The Homeland Security Department plans to expand the U.S. Visitor and Immigrant Status Indicator Technology system this month to the nation's 50 busiest land border entry points.
The move will extend the biometric identity verification program to cover a much larger percentage of the 600 million annual entries to the country, Patricia Cogswell, chief strategist for DHS' Border and Transportation Security Directorate, said Wednesday.
'U.S. Visit is overlying a system that is very complex,' Cogswell said at the e-Gov Institute's homeland security conference in Washington.
The goal of the program is to improve the performance of existing identity management systems at borders and ports of entry by automating the process with the use of biometrics.
'We can't tell you right now effectively in all categories where people have entered and when they have left,' Cogswell said.
U.S. Visit uses two flat digital fingerprint scans and a full-face digital image to confirm a visitor's identity and check it against watch lists.
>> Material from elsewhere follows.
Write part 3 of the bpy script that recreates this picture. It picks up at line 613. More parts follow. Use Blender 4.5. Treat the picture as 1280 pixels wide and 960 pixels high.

The fingerprint is the primary biometric tool and the facial image is secondary. Cogswell said the fingerprints have a 96 percent accuracy rate, according to studies by the National Institute of Standards and Technology.
'We are under one-tenth of one percent for false positives that have to be examined by a fingerprint examiner,' she said.
U.S. Visit now is implemented at 151 airports and 15 seaports. Rollout to the busiest land crossing points is just beginning. The top 50 sites are to be equipped by the end of the month. All 165 land crossing points are to be included in the program by the end of next year.
Cogswell said most of the large crossing sites already have network connections. The biggest job in initiating U.S. Visit will be changing the process from paper-based to online for secondary examination of selected travelers.
Cogswell said fingerprinting is the only biometric technology now mature enough to meet DHS standards for the program. But technology is developing rapidly, and the department hopes eventually to integrate multiple biometric features to cross-check identities.
The current challenge to the program is response time in checking identities against watch lists. The program standard is a 10-second return time, and this can be achieved only using internal databases.
To ensure adequate performance, fingerprint checks are processed within the U.S. Visit system against an extract of the FBI's Integrated Automated Fingerprint Identification System.
'In our environment, 15 seconds is not fast enough,' Cogswell said. She said there is a great market opportunity for technology that could speed biometric searching and matching against outside databases.